Dataset section

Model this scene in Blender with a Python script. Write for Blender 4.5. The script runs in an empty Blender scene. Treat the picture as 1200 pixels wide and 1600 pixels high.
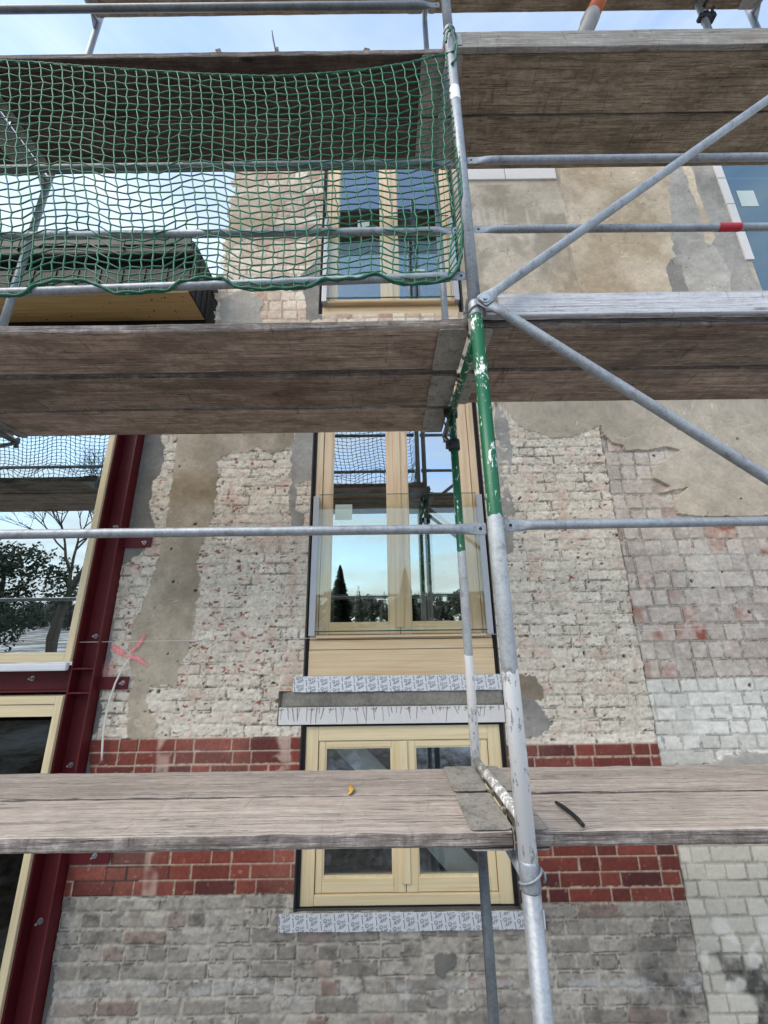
import bpy, bmesh, math, random
import numpy as np
from mathutils import Vector, Matrix, noise as mnoise

random.seed(7)
S = bpy.context.scene
COL = S.collection
R = math.radians

# ------------------------------------------------------------------ camera, sky, sun, exposure
EZ = 2.75                                            # eye height above the ground at the wall
RT = np.array([0.99991323, 0.00377963, -0.01261944])
UP = np.array([0.0131733, -0.28689087, 0.95787269])
FW = np.array([0.0, 0.95795581, 0.28691577])
FPX = 625.0
cam = bpy.data.cameras.new('camera')
cam.sensor_fit = 'VERTICAL'; cam.sensor_height = 36.0; cam.lens = FPX / 1600 * 36.0
cam.clip_start = 0.02; cam.clip_end = 2000
cam_o = bpy.data.objects.new('camera', cam); COL.objects.link(cam_o)
m = Matrix.Identity(4)
for i in range(3):
    m[i][0] = RT[i]; m[i][1] = UP[i]; m[i][2] = -FW[i]
m[2][3] = EZ
cam_o.matrix_world = m
S.camera = cam_o

SUN_EL, SUN_AZ = 47.0, 227.0                         # behind the photographer, to the left; veiled
world = bpy.data.worlds.new('World'); S.world = world; world.use_nodes = True
wn, wl = world.node_tree.nodes, world.node_tree.links
wn.clear()
w_out = wn.new('ShaderNodeOutputWorld'); w_bg = wn.new('ShaderNodeBackground')
w_sky = wn.new('ShaderNodeTexSky'); w_sky.sky_type = 'NISHITA'; w_sky.sun_disc = False
w_sky.sun_elevation = R(SUN_EL); w_sky.sun_rotation = R(SUN_AZ); w_sky.air_density = 1.0; w_sky.dust_density = 0.5
w_bg.inputs['Strength'].default_value = 0.085
w_tc = wn.new('ShaderNodeTexCoord')
w_map = wn.new('ShaderNodeMapping'); w_map.inputs['Scale'].default_value = (1.0, 1.0, 5.5)
w_n = wn.new('ShaderNodeTexNoise'); w_n.inputs['Scale'].default_value = 2.3; w_n.inputs['Detail'].default_value = 7; w_n.inputs['Roughness'].default_value = 0.56
w_r = wn.new('ShaderNodeValToRGB'); w_r.color_ramp.elements[0].position = 0.40; w_r.color_ramp.elements[1].position = 0.66
w_sep = wn.new('ShaderNodeSeparateXYZ')
w_hr = wn.new('ShaderNodeMapRange')                  # more veil towards the horizon
w_hr.inputs['From Min'].default_value = 0.93; w_hr.inputs['From Max'].default_value = 0.50
w_hr.inputs['To Min'].default_value = 0.0; w_hr.inputs['To Max'].default_value = 0.50
w_add = wn.new('ShaderNodeMath'); w_add.operation = 'ADD'; w_add.use_clamp = True
w_mul = wn.new('ShaderNodeMath'); w_mul.operation = 'MULTIPLY'; w_mul.inputs[1].default_value = 0.48
w_mix = wn.new('ShaderNodeMix'); w_mix.data_type = 'RGBA'
w_mix.inputs['B'].default_value = (6.6, 7.1, 7.5, 1)
w_tint = wn.new('ShaderNodeMix'); w_tint.data_type = 'RGBA'; w_tint.blend_type = 'MULTIPLY'; w_tint.inputs['Factor'].default_value = 1.0
w_tint.inputs['B'].default_value = (1.75, 1.95, 1.98, 1)
wl.new(w_tc.outputs['Generated'], w_map.inputs['Vector']); wl.new(w_map.outputs['Vector'], w_n.inputs['Vector'])
wl.new(w_n.outputs['Fac'], w_r.inputs['Fac']); wl.new(w_tc.outputs['Generated'], w_sep.inputs['Vector'])
wl.new(w_sep.outputs['Z'], w_hr.inputs['Value'])
w_cz = wn.new('ShaderNodeMapRange'); w_cz.inputs['From Min'].default_value = 0.0; w_cz.inputs['From Max'].default_value = 0.9; w_cz.inputs['To Min'].default_value = 0.95; w_cz.inputs['To Max'].default_value = 0.22
wl.new(w_sep.outputs['Z'], w_cz.inputs['Value']); wl.new(w_cz.outputs['Result'], w_mul.inputs[1])
wl.new(w_r.outputs['Color'], w_mul.inputs[0]); wl.new(w_mul.outputs['Value'], w_add.inputs[0]); 
w_front = wn.new('ShaderNodeMath'); w_front.operation = 'MULTIPLY_ADD'; w_front.inputs[1].default_value = 0.26   # thinner veil behind the photographer
wl.new(w_sep.outputs['Y'], w_front.inputs[0]); wl.new(w_hr.outputs['Result'], w_front.inputs[2]); wl.new(w_front.outputs['Value'], w_add.inputs[1])
wl.new(w_sky.outputs['Color'], w_tint.inputs['A']); wl.new(w_tint.outputs['Result'], w_mix.inputs['A'])
wl.new(w_add.outputs['Value'], w_mix.inputs['Factor'])
wl.new(w_mix.outputs['Result'], w_bg.inputs['Color']); wl.new(w_bg.outputs['Background'], w_out.inputs['Surface'])

sun = bpy.data.lights.new('sun', 'SUN'); sun.energy = 1.5; sun.angle = R(42); sun.color = (1.0, 0.87, 0.70)
sun_o = bpy.data.objects.new('sun', sun); COL.objects.link(sun_o)
# direction towards the sun: the sky's rotation is measured from +Y towards +X
sd = Vector((math.sin(R(SUN_AZ)) * math.cos(R(SUN_EL)), math.cos(R(SUN_AZ)) * math.cos(R(SUN_EL)), math.sin(R(SUN_EL))))
sun_o.rotation_euler = sd.to_track_quat('Z', 'Y').to_euler()
sun_o.location = (-6, -10, 14)
S.view_settings.view_transform = 'Standard'; S.view_settings.look = 'None'
S.view_settings.exposure = 1.2; S.view_settings.gamma = 1.0; S.view_settings.use_curve_mapping = False
S.cycles.max_bounces = 8; S.cycles.transparent_max_bounces = 16; S.cycles.glossy_bounces = 4


def P(px, py, Y):
    """The point at distance Y from the eye (towards the wall) that was surveyed at photo coordinate px, py."""
    d = RT * (px - 600) / FPX + UP * (800 - py) / FPX + FW
    d = d * (Y / d[1])
    return Vector((d[0], d[1], d[2] + EZ))


# ------------------------------------------------------------------ object helpers
def tag(o, label=None, cat=None, group=None, kind=None):
    if label: o['label'] = label
    if cat: o['category'] = cat
    if group: o['group'] = group
    if kind: o['kind'] = kind
    return o


def empty(name, loc, label=None, cat=None, group=None):
    o = bpy.data.objects.new(name, None); COL.objects.link(o); o.location = loc
    o.empty_display_size = 0.1
    return tag(o, label, cat, group)


class MB:
    """collects shapes and links them as ONE mesh object"""
    def __init__(s): s.v = []; s.f = []; s.mi = []; s.sm = []
    def add(s, vs, fs, mi=0, smooth=False):
        b = len(s.v); s.v += [tuple(v) for v in vs]
        for f in fs: s.f.append(tuple(i + b for i in f)); s.mi.append(mi); s.sm.append(smooth)
        return s
    def box(s, x0, x1, y0, y1, z0, z1, mi=0, bev=0.0):
        if bev <= 0:
            vs = [(x, y, z) for x in (x0, x1) for y in (y0, y1) for z in (z0, z1)]
            fs = [(0, 1, 3, 2), (4, 6, 7, 5), (0, 4, 5, 1), (2, 3, 7, 6), (0, 2, 6, 4), (1, 5, 7, 3)]
            return s.add(vs, fs, mi)
        bm = bmesh.new(); bmesh.ops.create_cube(bm, size=1)
        for v in bm.verts:
            v.co = ((x0 + x1) / 2 + v.co.x * (x1 - x0), (y0 + y1) / 2 + v.co.y * (y1 - y0), (z0 + z1) / 2 + v.co.z * (z1 - z0))
        bmesh.ops.bevel(bm, geom=bm.edges[:], offset=bev, segments=2, profile=0.6, affect='EDGES')
        return s.bm(bm, mi)
    def bm(s, bm, mi=0, smooth=False):
        bm.verts.index_update()
        s.add([v.co[:] for v in bm.verts], [[v.index for v in f.verts] for f in bm.faces], mi, smooth); bm.free(); return s
    def tube(s, pts, r, n=12, mi=0, cap=True, closed=False):
        pts = [Vector(p) for p in pts]; k = len(pts)
        rs = r if isinstance(r, (list, tuple)) else [r] * k
        t0 = (pts[1] - pts[0]).normalized()
        a = Vector((0, 0, 1)) if abs(t0.z) < 0.9 else Vector((1, 0, 0))
        u = t0.cross(a).normalized(); vs = []
        for i, p in enumerate(pts):
            if i == 0: t = t0
            elif i == k - 1: t = (pts[i] - pts[i - 1]).normalized()
            else: t = ((pts[i] - pts[i - 1]).normalized() + (pts[i + 1] - pts[i]).normalized()).normalized()
            u = (u - t * u.dot(t)).normalized(); w = t.cross(u)
            for j in range(n):
                an = 2 * math.pi * j / n
                vs.append(p + (u * math.cos(an) + w * math.sin(an)) * rs[i])
        fs = []
        for i in range(k - 1):
            for j in range(n):
                fs.append((i * n + j, i * n + (j + 1) % n, (i + 1) * n + (j + 1) % n, (i + 1) * n + j))
        s.add(vs, fs, mi, True)
        if cap:
            b = len(s.v) - len(vs)
            s.f.append(tuple(b + j for j in reversed(range(n)))); s.mi.append(mi); s.sm.append(False)
            s.f.append(tuple(b + (k - 1) * n + j for j in range(n))); s.mi.append(mi); s.sm.append(False)
        return s
    def prism(s, outline, d, mi=0, smooth=False):
        """closed outline (list of 3-D points) pushed along vector d"""
        o = [Vector(p) for p in outline]; n = len(o); d = Vector(d)
        vs = o + [p + d for p in o]
        fs = [tuple(range(n - 1, -1, -1)), tuple(range(n, 2 * n))] + [(i, (i + 1) % n, n + (i + 1) % n, n + i) for i in range(n)]
        return s.add(vs, fs, mi, smooth)
    def build(s, name, mats, parent=None, loc=(0, 0, 0)):
        me = bpy.data.meshes.new(name); me.from_pydata(s.v, [], s.f)
        for mt in (mats if isinstance(mats, (list, tuple)) else [mats]): me.materials.append(mt)
        me.polygons.foreach_set('material_index', s.mi); me.polygons.foreach_set('use_smooth', s.sm)
        bm = bmesh.new(); bm.from_mesh(me); bmesh.ops.recalc_face_normals(bm, faces=bm.faces[:]); bm.to_mesh(me); bm.free()
        me.update()
        o = bpy.data.objects.new(name, me); COL.objects.link(o); o.location = loc
        if parent: o.parent = parent
        return o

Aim
Without the pictures, return the listing above from its first line through the line that has "S.camera = cam_o".

Solution below
Model this scene in Blender with a Python script. Write for Blender 4.5. The script runs in an empty Blender scene. Treat the picture as 1200 pixels wide and 1600 pixels high.
import bpy, bmesh, math, random
import numpy as np
from mathutils import Vector, Matrix, noise as mnoise

random.seed(7)
S = bpy.context.scene
COL = S.collection
R = math.radians

# ------------------------------------------------------------------ camera, sky, sun, exposure
EZ = 2.75                                            # eye height above the ground at the wall
RT = np.array([0.99991323, 0.00377963, -0.01261944])
UP = np.array([0.0131733, -0.28689087, 0.95787269])
FW = np.array([0.0, 0.95795581, 0.28691577])
FPX = 625.0
cam = bpy.data.cameras.new('camera')
cam.sensor_fit = 'VERTICAL'; cam.sensor_height = 36.0; cam.lens = FPX / 1600 * 36.0
cam.clip_start = 0.02; cam.clip_end = 2000
cam_o = bpy.data.objects.new('camera', cam); COL.objects.link(cam_o)
m = Matrix.Identity(4)
for i in range(3):
    m[i][0] = RT[i]; m[i][1] = UP[i]; m[i][2] = -FW[i]
m[2][3] = EZ
cam_o.matrix_world = m
S.camera = cam_o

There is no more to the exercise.